Objective »
Your task is to transcribe all the entries exactly, excluding pictures.

Extracted material »
★ ★ ★ ★ ★ ★ ★
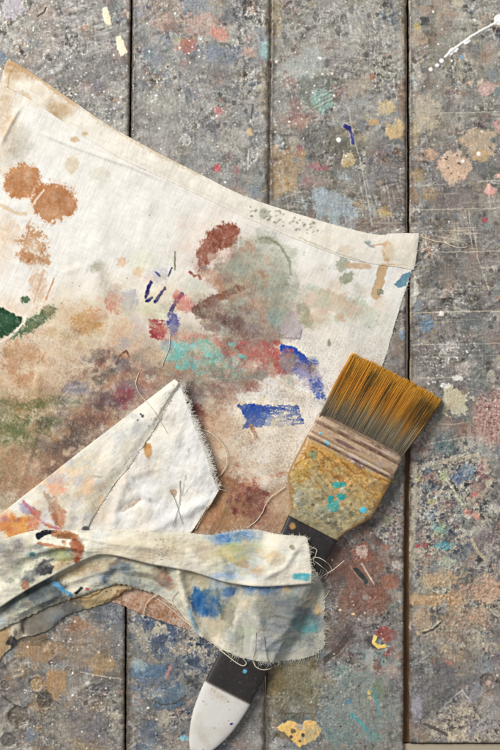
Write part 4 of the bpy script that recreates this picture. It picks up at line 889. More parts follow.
top = [(7, 62), (14, 63.5), (40, 80), (75, 104), (104, 124), (130, 139), (165, 158), (200, 175.5), (232, 192), (262, 204), (300, 216), (330, 225), (368, 235), (392, 238), (416, 239)]
right = [(416, 239), (414, 262), (411, 273), (405, 292), (399, 310), (393, 330), (388, 350), (381, 370), (372, 395), (352, 450), (327, 500), (306, 545), (290, 590), (280, 612)]
left = [(7, 62), (1, 82), (-12, 125), (-34, 220), (-40, 420), (-36, 585)]
bottom = [(-36, 585), (40, 590), (100, 600), (117, 603.5), (135, 611), (155, 618.5), (178, 626), (200, 633), (240, 634), (280, 612)]
xs_, ys_ = coons(top, right, bottom, left, 800, 960, (.0, .7, .8, .4), 500)
zb = 1.5 + 1.7 * fbm(xs_, ys_, 62, 3, 511) + .55 * fbm(xs_, ys_, 20, 3, 521) + .5 * np.abs(fbm(xs_ * .6, ys_, 34, 3, 525))
zb += creases(xs_, ys_, [([(38, 132), (70, 145), (100, 156), (132, 167), (165, 182)], 2.2, 1.9), ([(62, 122), (90, 140), (130, 163)], 2.0, .8), ([(1, 145), (10, 126), (20, 108)], 2.2, 1.8), ([(60, 180), (150, 240), (230, 260)], 14, 1.2),
                         ([(100, 200), (98, 260), (92, 310)], 10, .9), ([(150, 190), (140, 250)], 6, .6), ([(270, 375), (320, 400)], 3, .9), ([(205, 395), (240, 445), (285, 475)], 9, 1.6), ([(10, 520), (35, 440), (38, 370)], 3, 1.0), ([(300, 240), (350, 330), (340, 420)], 16, 1.4), ([(0, 455), (25, 440), (60, 428)], 4, .9),
                         ([(200, 540), (230, 500), (286, 478)], 7, 2.2), ([(255, 240), (262, 330)], 8, .6), ([(110, 605), (150, 606), (190, 628)], 8, 1.2), ([(330, 270), (390, 300)], 7, .7)])
d_edge = np.minimum(np.minimum(pdist(xs_, ys_, right)[0], pdist(xs_, ys_, bottom)[0]), 60)
gc = np.random.default_rng(77)
for k in range(16):
    a0 = gc.uniform(-.4, .9); cx_, cy_ = gc.uniform(20, 370), gc.uniform(150, 470); l_ = gc.uniform(12, 50)
    pts = [(cx_ - l_ * math.cos(a0), cy_ - l_ * math.sin(a0)), (cx_ + gc.normal(0, 3), cy_ + gc.normal(0, 3)), (cx_ + l_ * math.cos(a0 + .2), cy_ + l_ * math.sin(a0 + .2))]
    zb += creases(xs_, ys_, [(pts, gc.uniform(1.2, 5), gc.uniform(.35, 1.0))])
zb = np.maximum(zb, .9) * ss(-4, 14, d_edge) + .9 * (1 - ss(-4, 14, d_edge))
zb = np.maximum(zb, .9)
cloth = sheet('cloth', xs_, ys_, zb, S, rag, thick=.9)
fringe('frayed_edge', right[2:9], (1, .2), cloth, 260, .6, 3.2, 530, .26, .2)
fringe('frayed_edge', bottom[2:8], (0, 1), cloth, 70, .5, 2.0, 531, .26, .2, cols=[(176, 124, 88)])

# hem along the top
HC = Canvas(-5, 50, 430, 285, 2.0, (234, 227, 213)); B = HC.blob; HC.wfreq = math.radians(24)
HC.c += (5 * fbm(HC.X, HC.Y, 30, 4, 541))[..., None]
B(14, 70, 16, 8, (168, 128, 84), .85, ang=25, soft=.5); HC.line(top[:4], 3.0, (186, 146, 100), .6, 3, 3, dry=.35); HC.line(top[3:8], 1.5, (206, 180, 140), .5, 2, 3, dry=.5); B(55, 110, 11, 9, (166, 130, 88), .85, ang=40, soft=.5); B(66, 110, 8, 6, (188, 152, 108), .7, soft=.5)
B(26, 98, 8, 4, (196, 164, 120), .6, ang=35, dry=.3); B(85, 134, 3, 2, (200, 170, 120), .7); B(40, 90, 10, 6, (216, 196, 164), .6, soft=.6); B(10, 84, 7, 10, (206, 176, 134), .6, soft=.5); HC.line([(8, 88), (10, 74), (16, 66)], .6, (140, 108, 74), .5)
for x, y, r in [(263, 212, 5)]: B(x + 1, y + 2, 5.2, 5, (164, 164, 142), .9, soft=.3)
for k in range(34): B(random.uniform(250, 305), 0, 1, 1, (0, 0, 0), 0)
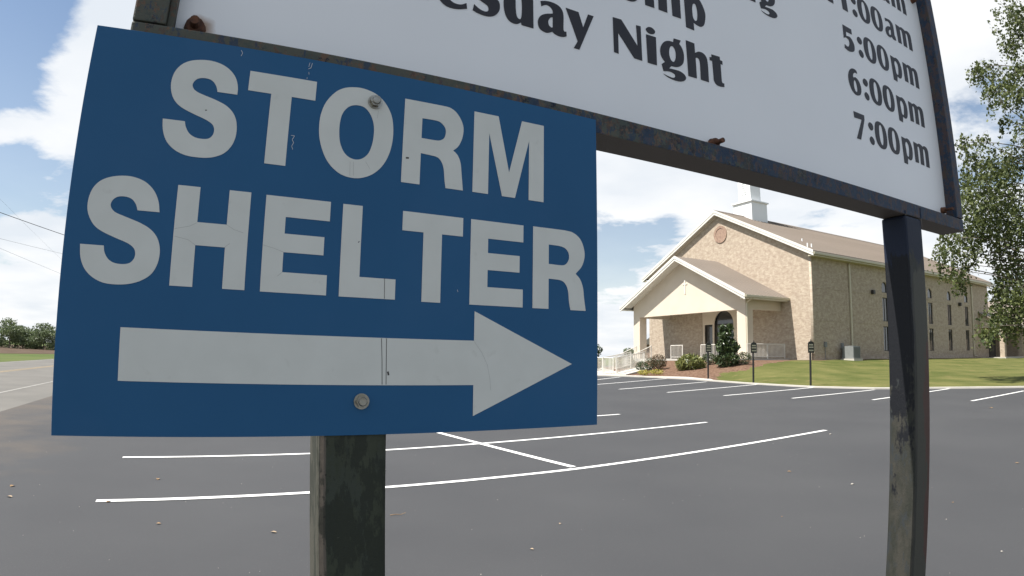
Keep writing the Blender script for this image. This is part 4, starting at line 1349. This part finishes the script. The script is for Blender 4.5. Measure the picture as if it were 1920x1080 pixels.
★ ★ ★ ★ ★ ★ ★
Problem solution »
Write part 4 of the bpy script that recreates this picture. It picks up at line 889. More parts follow.
top = [(7, 62), (14, 63.5), (40, 80), (75, 104), (104, 124), (130, 139), (165, 158), (200, 175.5), (232, 192), (262, 204), (300, 216), (330, 225), (368, 235), (392, 238), (416, 239)]
right = [(416, 239), (414, 262), (411, 273), (405, 292), (399, 310), (393, 330), (388, 350), (381, 370), (372, 395), (352, 450), (327, 500), (306, 545), (290, 590), (280, 612)]
left = [(7, 62), (1, 82), (-12, 125), (-34, 220), (-40, 420), (-36, 585)]
bottom = [(-36, 585), (40, 590), (100, 600), (117, 603.5), (135, 611), (155, 618.5), (178, 626), (200, 633), (240, 634), (280, 612)]
xs_, ys_ = coons(top, right, bottom, left, 800, 960, (.0, .7, .8, .4), 500)
zb = 1.5 + 1.7 * fbm(xs_, ys_, 62, 3, 511) + .55 * fbm(xs_, ys_, 20, 3, 521) + .5 * np.abs(fbm(xs_ * .6, ys_, 34, 3, 525))
zb += creases(xs_, ys_, [([(38, 132), (70, 145), (100, 156), (132, 167), (165, 182)], 2.2, 1.9), ([(62, 122), (90, 140), (130, 163)], 2.0, .8), ([(1, 145), (10, 126), (20, 108)], 2.2, 1.8), ([(60, 180), (150, 240), (230, 260)], 14, 1.2),
                         ([(100, 200), (98, 260), (92, 310)], 10, .9), ([(150, 190), (140, 250)], 6, .6), ([(270, 375), (320, 400)], 3, .9), ([(205, 395), (240, 445), (285, 475)], 9, 1.6), ([(10, 520), (35, 440), (38, 370)], 3, 1.0), ([(300, 240), (350, 330), (340, 420)], 16, 1.4), ([(0, 455), (25, 440), (60, 428)], 4, .9),
                         ([(200, 540), (230, 500), (286, 478)], 7, 2.2), ([(255, 240), (262, 330)], 8, .6), ([(110, 605), (150, 606), (190, 628)], 8, 1.2), ([(330, 270), (390, 300)], 7, .7)])
d_edge = np.minimum(np.minimum(pdist(xs_, ys_, right)[0], pdist(xs_, ys_, bottom)[0]), 60)
gc = np.random.default_rng(77)
for k in range(16):
    a0 = gc.uniform(-.4, .9); cx_, cy_ = gc.uniform(20, 370), gc.uniform(150, 470); l_ = gc.uniform(12, 50)
    pts = [(cx_ - l_ * math.cos(a0), cy_ - l_ * math.sin(a0)), (cx_ + gc.normal(0, 3), cy_ + gc.normal(0, 3)), (cx_ + l_ * math.cos(a0 + .2), cy_ + l_ * math.sin(a0 + .2))]
    zb += creases(xs_, ys_, [(pts, gc.uniform(1.2, 5), gc.uniform(.35, 1.0))])
zb = np.maximum(zb, .9) * ss(-4, 14, d_edge) + .9 * (1 - ss(-4, 14, d_edge))
zb = np.maximum(zb, .9)
cloth = sheet('cloth', xs_, ys_, zb, S, rag, thick=.9)
fringe('frayed_edge', right[2:9], (1, .2), cloth, 260, .6, 3.2, 530, .26, .2)
fringe('frayed_edge', bottom[2:8], (0, 1), cloth, 70, .5, 2.0, 531, .26, .2, cols=[(176, 124, 88)])

# hem along the top
HC = Canvas(-5, 50, 430, 285, 2.0, (234, 227, 213)); B = HC.blob; HC.wfreq = math.radians(24)
HC.c += (5 * fbm(HC.X, HC.Y, 30, 4, 541))[..., None]
B(14, 70, 16, 8, (168, 128, 84), .85, ang=25, soft=.5); HC.line(top[:4], 3.0, (186, 146, 100), .6, 3, 3, dry=.35); HC.line(top[3:8], 1.5, (206, 180, 140), .5, 2, 3, dry=.5); B(55, 110, 11, 9, (166, 130, 88), .85, ang=40, soft=.5); B(66, 110, 8, 6, (188, 152, 108), .7, soft=.5)
B(26, 98, 8, 4, (196, 164, 120), .6, ang=35, dry=.3); B(85, 134, 3, 2, (200, 170, 120), .7); B(40, 90, 10, 6, (216, 196, 164), .6, soft=.6); B(10, 84, 7, 10, (206, 176, 134), .6, soft=.5); HC.line([(8, 88), (10, 74), (16, 66)], .6, (140, 108, 74), .5)
for x, y, r in [(263, 212, 5)]: B(x + 1, y + 2, 5.2, 5, (164, 164, 142), .9, soft=.3)
for k in range(34): B(random.uniform(250, 305), 0, 1, 1, (0, 0, 0), 0)
Keep writing the Blender script for this image. This is part 4, starting at line 1349. This part finishes the script. The script is for Blender 4.5. Measure the picture as if it were 1920x1080 pixels.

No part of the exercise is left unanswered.